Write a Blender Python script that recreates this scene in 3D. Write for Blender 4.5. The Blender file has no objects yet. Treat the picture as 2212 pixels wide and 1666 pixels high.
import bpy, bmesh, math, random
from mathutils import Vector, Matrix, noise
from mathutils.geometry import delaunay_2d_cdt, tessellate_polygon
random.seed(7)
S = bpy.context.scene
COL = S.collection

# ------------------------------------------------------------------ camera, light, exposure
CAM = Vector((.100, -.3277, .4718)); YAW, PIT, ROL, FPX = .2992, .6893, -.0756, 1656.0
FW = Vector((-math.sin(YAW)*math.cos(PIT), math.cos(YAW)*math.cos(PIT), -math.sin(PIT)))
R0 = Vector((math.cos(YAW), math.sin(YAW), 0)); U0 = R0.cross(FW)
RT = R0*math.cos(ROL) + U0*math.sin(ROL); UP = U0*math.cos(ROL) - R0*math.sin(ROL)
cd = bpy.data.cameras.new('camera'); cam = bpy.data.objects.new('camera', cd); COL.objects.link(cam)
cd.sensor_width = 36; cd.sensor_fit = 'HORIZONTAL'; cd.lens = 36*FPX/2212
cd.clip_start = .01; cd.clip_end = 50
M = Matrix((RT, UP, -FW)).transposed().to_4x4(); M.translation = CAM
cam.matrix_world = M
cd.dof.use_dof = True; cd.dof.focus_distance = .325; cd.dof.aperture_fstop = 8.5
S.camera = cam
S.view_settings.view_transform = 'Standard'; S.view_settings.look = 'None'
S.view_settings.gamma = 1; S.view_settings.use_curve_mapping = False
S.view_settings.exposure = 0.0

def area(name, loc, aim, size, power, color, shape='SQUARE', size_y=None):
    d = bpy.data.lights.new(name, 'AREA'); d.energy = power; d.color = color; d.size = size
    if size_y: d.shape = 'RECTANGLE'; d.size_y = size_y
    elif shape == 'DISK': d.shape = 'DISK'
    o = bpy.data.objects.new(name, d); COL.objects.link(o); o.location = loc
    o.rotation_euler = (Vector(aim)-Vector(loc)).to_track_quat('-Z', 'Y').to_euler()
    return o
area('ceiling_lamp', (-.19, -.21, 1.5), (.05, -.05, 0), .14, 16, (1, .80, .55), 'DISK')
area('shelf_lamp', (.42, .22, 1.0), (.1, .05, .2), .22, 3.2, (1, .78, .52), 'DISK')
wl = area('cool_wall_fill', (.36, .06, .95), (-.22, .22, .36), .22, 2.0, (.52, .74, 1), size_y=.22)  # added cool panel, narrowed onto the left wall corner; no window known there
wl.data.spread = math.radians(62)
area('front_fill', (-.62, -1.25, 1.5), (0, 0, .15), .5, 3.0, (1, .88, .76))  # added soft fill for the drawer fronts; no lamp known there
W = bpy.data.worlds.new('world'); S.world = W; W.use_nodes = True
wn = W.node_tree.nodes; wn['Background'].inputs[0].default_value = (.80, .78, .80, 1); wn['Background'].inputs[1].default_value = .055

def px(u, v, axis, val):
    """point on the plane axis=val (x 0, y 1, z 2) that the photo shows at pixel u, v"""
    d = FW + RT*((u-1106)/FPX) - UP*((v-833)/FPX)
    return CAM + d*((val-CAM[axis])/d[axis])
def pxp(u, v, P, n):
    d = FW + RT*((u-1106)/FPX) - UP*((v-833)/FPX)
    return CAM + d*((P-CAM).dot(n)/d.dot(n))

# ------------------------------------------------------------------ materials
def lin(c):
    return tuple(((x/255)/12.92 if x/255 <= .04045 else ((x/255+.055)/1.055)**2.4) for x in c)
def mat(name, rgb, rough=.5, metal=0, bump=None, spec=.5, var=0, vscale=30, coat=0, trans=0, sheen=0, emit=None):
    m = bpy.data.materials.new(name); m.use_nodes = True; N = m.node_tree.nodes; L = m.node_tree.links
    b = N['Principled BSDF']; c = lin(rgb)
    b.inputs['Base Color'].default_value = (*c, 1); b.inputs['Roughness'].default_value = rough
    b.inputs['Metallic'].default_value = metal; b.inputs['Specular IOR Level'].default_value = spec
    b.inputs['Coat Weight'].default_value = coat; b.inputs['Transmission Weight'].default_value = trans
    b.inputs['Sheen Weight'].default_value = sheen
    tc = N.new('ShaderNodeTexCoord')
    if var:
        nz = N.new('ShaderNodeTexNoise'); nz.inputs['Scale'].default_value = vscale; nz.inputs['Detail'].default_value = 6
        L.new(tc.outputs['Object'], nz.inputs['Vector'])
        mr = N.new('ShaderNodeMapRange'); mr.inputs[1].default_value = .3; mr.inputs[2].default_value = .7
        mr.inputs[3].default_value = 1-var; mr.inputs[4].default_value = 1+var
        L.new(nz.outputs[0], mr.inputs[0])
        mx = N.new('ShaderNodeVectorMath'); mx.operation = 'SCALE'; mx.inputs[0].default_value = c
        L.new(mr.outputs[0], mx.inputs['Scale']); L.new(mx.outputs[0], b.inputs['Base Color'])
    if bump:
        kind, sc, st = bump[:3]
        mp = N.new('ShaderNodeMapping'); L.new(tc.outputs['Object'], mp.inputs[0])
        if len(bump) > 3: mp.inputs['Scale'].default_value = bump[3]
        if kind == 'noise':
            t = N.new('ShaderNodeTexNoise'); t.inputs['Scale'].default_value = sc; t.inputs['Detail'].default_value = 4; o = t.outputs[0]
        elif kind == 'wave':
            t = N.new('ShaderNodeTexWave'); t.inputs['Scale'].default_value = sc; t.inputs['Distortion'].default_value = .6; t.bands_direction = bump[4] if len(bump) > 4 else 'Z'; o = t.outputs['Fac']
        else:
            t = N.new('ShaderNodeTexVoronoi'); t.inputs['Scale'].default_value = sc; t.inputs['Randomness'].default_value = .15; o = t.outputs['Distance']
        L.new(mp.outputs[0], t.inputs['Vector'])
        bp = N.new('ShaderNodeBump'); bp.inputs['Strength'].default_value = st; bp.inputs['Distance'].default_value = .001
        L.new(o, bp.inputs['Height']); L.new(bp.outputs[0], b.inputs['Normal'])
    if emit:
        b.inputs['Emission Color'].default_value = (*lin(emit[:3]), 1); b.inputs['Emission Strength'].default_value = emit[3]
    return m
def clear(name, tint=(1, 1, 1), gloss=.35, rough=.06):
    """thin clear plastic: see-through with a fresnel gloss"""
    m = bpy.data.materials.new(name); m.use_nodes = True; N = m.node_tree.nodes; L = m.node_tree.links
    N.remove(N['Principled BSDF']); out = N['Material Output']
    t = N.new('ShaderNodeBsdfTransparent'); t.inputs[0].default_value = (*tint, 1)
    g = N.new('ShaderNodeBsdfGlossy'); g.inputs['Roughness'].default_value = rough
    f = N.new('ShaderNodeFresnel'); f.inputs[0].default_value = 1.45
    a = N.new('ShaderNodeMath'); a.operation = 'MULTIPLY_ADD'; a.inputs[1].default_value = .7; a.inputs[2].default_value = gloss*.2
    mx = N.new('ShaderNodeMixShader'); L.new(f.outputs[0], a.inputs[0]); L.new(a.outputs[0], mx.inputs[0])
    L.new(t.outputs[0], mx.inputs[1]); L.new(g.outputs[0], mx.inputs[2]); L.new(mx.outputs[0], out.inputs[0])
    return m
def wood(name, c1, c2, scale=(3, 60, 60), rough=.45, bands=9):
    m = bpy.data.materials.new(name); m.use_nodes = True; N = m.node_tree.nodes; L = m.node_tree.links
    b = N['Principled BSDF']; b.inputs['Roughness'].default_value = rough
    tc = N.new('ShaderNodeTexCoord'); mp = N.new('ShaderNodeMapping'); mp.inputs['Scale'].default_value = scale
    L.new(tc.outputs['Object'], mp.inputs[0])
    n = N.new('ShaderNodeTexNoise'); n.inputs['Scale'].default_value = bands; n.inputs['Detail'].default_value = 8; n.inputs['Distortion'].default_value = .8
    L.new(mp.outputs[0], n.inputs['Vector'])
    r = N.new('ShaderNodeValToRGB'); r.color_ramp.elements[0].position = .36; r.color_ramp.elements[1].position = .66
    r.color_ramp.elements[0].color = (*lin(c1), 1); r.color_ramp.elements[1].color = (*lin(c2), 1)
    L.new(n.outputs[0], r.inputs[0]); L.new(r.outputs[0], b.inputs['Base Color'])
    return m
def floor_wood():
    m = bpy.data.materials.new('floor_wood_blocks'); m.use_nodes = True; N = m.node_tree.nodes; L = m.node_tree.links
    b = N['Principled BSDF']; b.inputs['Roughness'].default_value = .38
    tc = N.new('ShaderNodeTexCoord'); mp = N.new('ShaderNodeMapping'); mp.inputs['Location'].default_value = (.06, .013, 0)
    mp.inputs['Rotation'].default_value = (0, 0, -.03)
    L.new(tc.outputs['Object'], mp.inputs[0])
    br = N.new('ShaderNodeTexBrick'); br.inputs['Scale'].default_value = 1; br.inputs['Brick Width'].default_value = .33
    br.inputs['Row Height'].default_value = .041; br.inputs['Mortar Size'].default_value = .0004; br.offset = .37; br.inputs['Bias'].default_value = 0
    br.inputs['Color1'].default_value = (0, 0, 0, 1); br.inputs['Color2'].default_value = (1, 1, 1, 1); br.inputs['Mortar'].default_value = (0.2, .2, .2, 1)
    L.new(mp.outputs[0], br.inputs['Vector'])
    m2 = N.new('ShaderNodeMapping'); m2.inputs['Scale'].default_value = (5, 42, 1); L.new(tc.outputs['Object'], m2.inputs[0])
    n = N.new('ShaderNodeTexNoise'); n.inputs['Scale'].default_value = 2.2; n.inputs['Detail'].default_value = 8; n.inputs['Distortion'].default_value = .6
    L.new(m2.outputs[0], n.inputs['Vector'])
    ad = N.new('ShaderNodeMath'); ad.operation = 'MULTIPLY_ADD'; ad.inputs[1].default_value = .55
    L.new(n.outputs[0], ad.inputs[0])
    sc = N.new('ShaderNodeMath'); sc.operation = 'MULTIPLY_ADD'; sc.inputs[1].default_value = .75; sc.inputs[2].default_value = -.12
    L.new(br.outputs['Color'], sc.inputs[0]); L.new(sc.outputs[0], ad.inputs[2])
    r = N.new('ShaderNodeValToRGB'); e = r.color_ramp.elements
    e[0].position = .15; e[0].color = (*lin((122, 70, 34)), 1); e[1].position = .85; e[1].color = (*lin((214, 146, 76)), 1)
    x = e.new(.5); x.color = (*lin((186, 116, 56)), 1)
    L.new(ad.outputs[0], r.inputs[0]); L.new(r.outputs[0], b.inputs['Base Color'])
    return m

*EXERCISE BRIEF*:
Retype only the lines running from the top of the listing to the line that holds "COL = S.collection", both ends included.

*FINISHED TASK*:
Write a Blender Python script that recreates this scene in 3D. Write for Blender 4.5. The Blender file has no objects yet. Treat the picture as 2212 pixels wide and 1666 pixels high.
import bpy, bmesh, math, random
from mathutils import Vector, Matrix, noise
from mathutils.geometry import delaunay_2d_cdt, tessellate_polygon
random.seed(7)
S = bpy.context.scene
COL = S.collection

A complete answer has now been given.